The low budget didn't bother me, and the performances are generally fine, though Paul Johansson as Galt is not as compelling as he should be. It took me a while to warm up to Taylor Schilling, but I grew to like her in the part.

The film's biggest problem is that at first we aren't given sufficient reason to become emotionally involved in the characters, notably Dagny. The story is told in a rather bloodless fashion, and at times I was wondering why I should care whether Dagny saves her railroad or not. The emotional meaning of the company to her is not explored and simply has to be assumed. This is a major oversight. In a movie we need to feel what the heroes are feeling. A scene early on that shows or tells us what the proud tradition of Taggart Transcontinental means to Dagny on a human level is sorely needed. There are such scenes in the book.

Around the time Dagny goes rogue and starts the John Galt Line, the emotional side of her character starts coming to the fore. Because of this, the second half of the film works better than the first.

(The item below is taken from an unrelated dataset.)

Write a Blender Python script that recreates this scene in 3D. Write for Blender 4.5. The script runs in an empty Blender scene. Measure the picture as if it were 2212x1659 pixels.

The maiden run of the John Galt Line is nicely handled, with stirring music and very adequate CG effects. (I disagree with the nitpicking critics who said the CG looked bad.) The search for the elusive builder of the motor also works well. The motor, by the way, is updated to take advantage of the Casimir Effect, which suggests to me that the Zero Point Field is involved, though I may have misunderstood. Anyway, it sounds plausible enough when the characters talk about it, though any physicists in the audience will probably chuckle.

In my opinion, the rash of hostile reviews is unjustified. The film isn't perfect, but it largely accomplishes what it sets out to do, and it certainly stands out from run-of-the-mill fare about evil Wall Street tycoons and heroic Greenpeace operatives. I think ideological animus and groupthink are driving many of those reviews. Personally I would give Atlas 3 out of 4 stars. Whether the filmmakers could handle the much greater challenges in dramatizing parts 2 and 3 is an open question. They did better with Part 1 than I would have expected, and they deserve more credit than they're getting.